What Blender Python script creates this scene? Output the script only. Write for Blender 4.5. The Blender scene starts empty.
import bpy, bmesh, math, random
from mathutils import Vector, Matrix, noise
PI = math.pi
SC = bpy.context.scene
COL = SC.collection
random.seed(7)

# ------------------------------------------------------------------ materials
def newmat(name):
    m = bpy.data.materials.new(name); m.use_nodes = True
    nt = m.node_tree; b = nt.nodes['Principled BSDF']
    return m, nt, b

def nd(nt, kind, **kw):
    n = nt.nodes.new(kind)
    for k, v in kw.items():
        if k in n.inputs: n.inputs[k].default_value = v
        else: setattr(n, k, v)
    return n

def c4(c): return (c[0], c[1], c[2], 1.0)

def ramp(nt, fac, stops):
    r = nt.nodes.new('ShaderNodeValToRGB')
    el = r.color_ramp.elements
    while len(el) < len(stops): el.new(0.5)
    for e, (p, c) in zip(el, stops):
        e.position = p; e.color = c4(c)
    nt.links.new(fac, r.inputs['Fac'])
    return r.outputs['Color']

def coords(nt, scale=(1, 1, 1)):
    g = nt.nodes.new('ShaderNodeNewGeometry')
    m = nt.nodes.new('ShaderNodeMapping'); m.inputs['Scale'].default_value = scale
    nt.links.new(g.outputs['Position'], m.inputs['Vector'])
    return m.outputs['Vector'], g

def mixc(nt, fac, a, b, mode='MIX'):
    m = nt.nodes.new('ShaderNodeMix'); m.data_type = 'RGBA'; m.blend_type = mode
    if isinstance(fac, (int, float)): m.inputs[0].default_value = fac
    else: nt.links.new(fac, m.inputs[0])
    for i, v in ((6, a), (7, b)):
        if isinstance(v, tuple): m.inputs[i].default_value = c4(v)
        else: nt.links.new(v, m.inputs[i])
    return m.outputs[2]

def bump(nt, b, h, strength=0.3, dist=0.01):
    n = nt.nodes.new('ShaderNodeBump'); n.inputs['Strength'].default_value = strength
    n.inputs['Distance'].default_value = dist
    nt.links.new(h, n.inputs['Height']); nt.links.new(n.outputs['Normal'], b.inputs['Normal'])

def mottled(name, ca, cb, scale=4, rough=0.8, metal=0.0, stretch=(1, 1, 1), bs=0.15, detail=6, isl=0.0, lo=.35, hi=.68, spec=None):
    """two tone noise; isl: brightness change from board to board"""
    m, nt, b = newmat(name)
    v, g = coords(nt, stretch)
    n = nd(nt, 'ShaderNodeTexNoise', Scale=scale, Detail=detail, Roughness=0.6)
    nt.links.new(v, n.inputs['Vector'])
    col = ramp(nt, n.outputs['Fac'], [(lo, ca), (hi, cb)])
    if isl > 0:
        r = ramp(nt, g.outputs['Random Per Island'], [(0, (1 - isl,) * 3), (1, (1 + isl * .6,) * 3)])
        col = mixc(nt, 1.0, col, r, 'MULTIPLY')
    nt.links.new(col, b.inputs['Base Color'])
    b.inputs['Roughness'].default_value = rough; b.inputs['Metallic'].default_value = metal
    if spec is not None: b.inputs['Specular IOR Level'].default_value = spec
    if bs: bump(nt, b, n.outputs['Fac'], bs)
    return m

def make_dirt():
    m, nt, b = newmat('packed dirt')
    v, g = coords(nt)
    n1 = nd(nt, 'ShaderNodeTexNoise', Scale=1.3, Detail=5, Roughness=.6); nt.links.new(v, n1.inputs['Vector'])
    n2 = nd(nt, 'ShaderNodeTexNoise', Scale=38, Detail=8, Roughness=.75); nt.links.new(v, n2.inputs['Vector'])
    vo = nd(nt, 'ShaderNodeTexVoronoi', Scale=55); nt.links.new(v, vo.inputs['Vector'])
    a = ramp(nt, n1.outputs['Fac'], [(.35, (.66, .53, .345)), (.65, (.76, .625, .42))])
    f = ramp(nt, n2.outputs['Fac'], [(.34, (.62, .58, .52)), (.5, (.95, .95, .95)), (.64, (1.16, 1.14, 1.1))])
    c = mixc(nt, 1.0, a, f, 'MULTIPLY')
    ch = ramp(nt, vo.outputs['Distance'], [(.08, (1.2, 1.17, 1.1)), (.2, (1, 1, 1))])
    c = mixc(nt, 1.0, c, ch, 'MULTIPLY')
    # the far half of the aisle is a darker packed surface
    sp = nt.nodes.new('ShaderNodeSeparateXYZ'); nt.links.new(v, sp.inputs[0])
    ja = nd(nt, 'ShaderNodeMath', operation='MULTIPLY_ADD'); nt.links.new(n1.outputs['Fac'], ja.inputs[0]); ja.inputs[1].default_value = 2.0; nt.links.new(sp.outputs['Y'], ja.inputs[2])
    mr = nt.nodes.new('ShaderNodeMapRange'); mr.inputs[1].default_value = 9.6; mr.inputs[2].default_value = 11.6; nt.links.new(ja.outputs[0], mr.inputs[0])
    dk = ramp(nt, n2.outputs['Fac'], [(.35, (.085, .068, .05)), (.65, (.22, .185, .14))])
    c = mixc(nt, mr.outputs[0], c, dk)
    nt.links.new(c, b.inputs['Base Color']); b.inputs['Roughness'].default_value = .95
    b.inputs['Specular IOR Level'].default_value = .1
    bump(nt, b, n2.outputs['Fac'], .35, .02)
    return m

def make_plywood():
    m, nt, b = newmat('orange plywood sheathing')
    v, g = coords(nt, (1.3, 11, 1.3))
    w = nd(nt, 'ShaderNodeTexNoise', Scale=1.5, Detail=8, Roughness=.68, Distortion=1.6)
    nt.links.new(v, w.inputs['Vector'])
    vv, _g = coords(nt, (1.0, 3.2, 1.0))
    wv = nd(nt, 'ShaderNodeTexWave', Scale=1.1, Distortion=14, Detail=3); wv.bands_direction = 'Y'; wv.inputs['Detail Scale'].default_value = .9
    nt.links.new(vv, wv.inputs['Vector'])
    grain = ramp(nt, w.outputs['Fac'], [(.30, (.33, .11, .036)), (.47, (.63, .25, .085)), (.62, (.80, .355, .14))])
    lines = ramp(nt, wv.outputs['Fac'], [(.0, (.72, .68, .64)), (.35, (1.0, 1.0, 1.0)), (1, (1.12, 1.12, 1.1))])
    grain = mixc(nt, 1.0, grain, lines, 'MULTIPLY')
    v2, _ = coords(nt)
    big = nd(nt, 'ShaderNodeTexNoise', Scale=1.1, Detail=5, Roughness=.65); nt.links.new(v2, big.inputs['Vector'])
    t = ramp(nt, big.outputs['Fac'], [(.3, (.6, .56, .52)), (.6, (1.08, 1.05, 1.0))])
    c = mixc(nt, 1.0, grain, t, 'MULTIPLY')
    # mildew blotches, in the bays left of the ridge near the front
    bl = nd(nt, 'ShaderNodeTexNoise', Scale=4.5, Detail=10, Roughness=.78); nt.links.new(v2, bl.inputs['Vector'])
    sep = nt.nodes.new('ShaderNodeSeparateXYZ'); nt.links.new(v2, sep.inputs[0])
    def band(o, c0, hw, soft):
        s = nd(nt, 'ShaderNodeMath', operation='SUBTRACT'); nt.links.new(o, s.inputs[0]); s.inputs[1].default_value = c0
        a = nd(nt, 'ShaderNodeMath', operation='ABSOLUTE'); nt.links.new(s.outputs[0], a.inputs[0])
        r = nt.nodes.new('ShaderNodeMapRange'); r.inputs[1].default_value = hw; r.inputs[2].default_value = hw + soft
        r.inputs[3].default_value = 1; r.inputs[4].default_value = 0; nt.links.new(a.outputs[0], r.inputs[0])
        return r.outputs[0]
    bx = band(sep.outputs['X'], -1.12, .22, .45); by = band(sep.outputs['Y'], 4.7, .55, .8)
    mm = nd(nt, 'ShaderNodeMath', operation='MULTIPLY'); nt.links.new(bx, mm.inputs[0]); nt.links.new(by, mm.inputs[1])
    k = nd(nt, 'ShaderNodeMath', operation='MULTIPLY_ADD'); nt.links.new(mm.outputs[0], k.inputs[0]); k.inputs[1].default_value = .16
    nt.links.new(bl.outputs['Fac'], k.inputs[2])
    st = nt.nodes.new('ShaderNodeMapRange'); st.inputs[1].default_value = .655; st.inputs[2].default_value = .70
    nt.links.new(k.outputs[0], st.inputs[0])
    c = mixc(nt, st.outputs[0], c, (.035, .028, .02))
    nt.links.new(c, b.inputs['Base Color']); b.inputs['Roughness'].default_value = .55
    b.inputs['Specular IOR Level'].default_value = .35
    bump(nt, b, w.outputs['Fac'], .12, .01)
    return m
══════
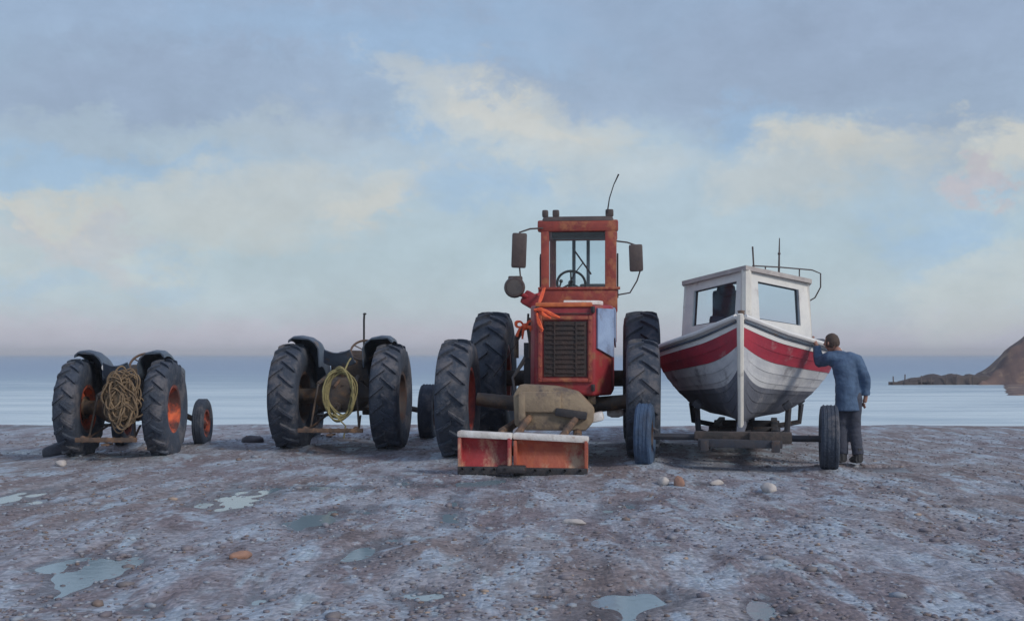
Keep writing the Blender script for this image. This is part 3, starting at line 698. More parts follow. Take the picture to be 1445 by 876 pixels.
══════
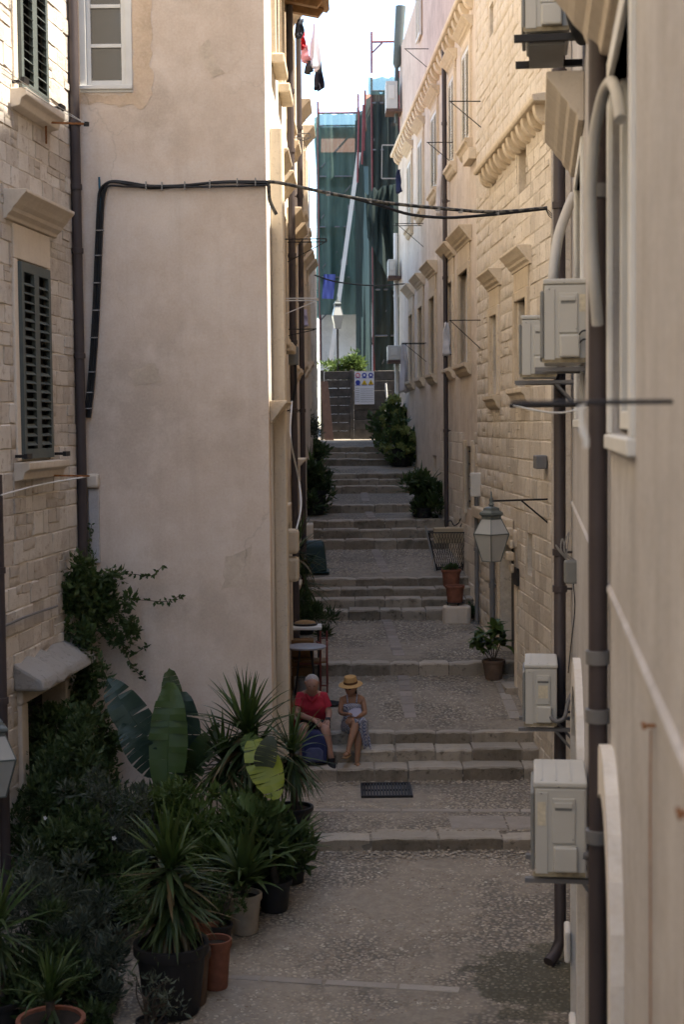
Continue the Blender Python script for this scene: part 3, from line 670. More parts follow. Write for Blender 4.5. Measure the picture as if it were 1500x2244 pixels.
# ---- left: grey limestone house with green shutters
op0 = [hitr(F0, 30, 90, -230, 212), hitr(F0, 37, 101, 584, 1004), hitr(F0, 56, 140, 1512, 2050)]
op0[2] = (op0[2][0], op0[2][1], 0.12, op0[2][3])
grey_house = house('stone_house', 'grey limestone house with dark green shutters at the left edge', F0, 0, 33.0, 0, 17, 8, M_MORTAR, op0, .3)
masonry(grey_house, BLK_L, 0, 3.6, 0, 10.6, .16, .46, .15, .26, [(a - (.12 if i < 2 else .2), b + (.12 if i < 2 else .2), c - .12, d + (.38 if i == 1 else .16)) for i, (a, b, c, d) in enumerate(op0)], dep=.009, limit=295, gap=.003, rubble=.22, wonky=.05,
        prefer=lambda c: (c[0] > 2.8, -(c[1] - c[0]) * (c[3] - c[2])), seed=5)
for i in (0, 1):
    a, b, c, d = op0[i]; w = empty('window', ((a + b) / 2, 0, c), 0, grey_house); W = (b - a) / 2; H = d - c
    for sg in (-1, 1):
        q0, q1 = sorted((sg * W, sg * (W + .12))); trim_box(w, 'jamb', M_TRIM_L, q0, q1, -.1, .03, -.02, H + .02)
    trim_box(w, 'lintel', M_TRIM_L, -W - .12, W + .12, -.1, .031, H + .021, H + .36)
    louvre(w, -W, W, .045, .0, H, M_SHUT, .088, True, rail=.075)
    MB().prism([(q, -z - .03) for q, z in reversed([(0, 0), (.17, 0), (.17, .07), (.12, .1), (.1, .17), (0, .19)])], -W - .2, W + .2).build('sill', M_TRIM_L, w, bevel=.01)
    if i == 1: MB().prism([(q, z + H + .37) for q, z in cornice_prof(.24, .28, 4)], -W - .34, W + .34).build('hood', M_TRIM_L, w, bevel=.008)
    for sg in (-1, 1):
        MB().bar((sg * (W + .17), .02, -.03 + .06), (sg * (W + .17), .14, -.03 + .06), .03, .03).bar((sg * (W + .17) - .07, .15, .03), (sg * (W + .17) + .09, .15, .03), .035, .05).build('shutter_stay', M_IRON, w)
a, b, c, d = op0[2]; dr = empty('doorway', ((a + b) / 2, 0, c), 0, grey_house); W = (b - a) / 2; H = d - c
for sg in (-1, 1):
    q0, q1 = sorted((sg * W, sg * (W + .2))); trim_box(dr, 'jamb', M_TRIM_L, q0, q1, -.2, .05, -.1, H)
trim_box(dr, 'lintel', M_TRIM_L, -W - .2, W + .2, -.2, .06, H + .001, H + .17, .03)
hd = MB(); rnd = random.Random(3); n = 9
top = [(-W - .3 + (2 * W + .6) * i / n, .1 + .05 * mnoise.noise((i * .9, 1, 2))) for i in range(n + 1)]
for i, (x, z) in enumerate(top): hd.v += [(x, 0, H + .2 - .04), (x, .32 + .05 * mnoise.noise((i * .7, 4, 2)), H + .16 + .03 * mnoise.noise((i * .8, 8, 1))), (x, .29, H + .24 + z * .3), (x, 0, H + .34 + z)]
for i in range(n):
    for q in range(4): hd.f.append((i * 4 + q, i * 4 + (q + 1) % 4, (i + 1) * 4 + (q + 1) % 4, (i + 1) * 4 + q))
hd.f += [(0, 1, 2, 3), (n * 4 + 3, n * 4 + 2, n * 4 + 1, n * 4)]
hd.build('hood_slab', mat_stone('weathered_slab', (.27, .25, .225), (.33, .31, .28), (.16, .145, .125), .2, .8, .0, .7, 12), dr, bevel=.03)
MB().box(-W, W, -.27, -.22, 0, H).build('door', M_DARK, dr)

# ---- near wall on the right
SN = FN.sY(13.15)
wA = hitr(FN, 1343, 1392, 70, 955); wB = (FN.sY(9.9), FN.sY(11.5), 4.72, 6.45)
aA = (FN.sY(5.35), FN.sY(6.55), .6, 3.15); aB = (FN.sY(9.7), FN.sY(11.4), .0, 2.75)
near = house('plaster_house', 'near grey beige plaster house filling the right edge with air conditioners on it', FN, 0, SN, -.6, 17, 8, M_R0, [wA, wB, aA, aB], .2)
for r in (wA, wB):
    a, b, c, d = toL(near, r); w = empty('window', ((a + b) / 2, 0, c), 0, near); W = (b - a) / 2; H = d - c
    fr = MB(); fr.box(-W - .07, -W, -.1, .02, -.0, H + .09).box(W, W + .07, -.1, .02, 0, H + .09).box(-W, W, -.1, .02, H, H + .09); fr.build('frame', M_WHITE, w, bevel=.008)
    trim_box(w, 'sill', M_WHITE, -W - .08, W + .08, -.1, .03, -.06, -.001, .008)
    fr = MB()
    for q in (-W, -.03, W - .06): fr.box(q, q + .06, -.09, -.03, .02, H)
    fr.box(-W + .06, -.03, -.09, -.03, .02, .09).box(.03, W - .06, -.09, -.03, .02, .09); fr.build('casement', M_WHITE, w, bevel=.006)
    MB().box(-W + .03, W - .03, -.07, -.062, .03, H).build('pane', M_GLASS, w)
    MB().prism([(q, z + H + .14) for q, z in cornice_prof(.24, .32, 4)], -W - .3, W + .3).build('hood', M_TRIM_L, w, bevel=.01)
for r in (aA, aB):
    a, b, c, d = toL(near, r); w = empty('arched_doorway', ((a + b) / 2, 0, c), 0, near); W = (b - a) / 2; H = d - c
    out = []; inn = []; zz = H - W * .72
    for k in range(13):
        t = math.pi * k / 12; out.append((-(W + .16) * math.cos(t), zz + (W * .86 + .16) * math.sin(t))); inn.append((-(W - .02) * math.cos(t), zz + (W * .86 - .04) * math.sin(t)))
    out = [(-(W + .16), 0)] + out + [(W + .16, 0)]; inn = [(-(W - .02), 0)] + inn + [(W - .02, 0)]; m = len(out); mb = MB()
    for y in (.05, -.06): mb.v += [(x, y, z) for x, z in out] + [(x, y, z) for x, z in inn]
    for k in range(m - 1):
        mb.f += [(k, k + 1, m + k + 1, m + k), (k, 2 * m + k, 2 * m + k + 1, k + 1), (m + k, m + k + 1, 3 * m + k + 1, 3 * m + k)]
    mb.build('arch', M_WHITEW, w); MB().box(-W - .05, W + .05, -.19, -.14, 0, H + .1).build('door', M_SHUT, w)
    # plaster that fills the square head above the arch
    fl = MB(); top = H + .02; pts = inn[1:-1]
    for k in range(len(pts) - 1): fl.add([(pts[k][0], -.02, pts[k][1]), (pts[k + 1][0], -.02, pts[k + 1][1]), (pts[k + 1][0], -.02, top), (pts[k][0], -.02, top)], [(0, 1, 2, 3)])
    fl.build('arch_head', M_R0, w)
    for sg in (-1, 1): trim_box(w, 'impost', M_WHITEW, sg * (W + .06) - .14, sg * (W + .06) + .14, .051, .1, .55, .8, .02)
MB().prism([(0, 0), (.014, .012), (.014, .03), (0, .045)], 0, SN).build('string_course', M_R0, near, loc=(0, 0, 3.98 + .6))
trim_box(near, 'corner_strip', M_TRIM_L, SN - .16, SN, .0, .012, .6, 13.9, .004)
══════
### Task requirements
Using the data above, repeat exactly the lines that begin at the line with "# the far half" and end at the line with "(.22, .185, .14))])", both ends included.

### Written response
    # the far half of the aisle is a darker packed surface
    sp = nt.nodes.new('ShaderNodeSeparateXYZ'); nt.links.new(v, sp.inputs[0])
    ja = nd(nt, 'ShaderNodeMath', operation='MULTIPLY_ADD'); nt.links.new(n1.outputs['Fac'], ja.inputs[0]); ja.inputs[1].default_value = 2.0; nt.links.new(sp.outputs['Y'], ja.inputs[2])
    mr = nt.nodes.new('ShaderNodeMapRange'); mr.inputs[1].default_value = 9.6; mr.inputs[2].default_value = 11.6; nt.links.new(ja.outputs[0], mr.inputs[0])
    dk = ramp(nt, n2.outputs['Fac'], [(.35, (.085, .068, .05)), (.65, (.22, .185, .14))])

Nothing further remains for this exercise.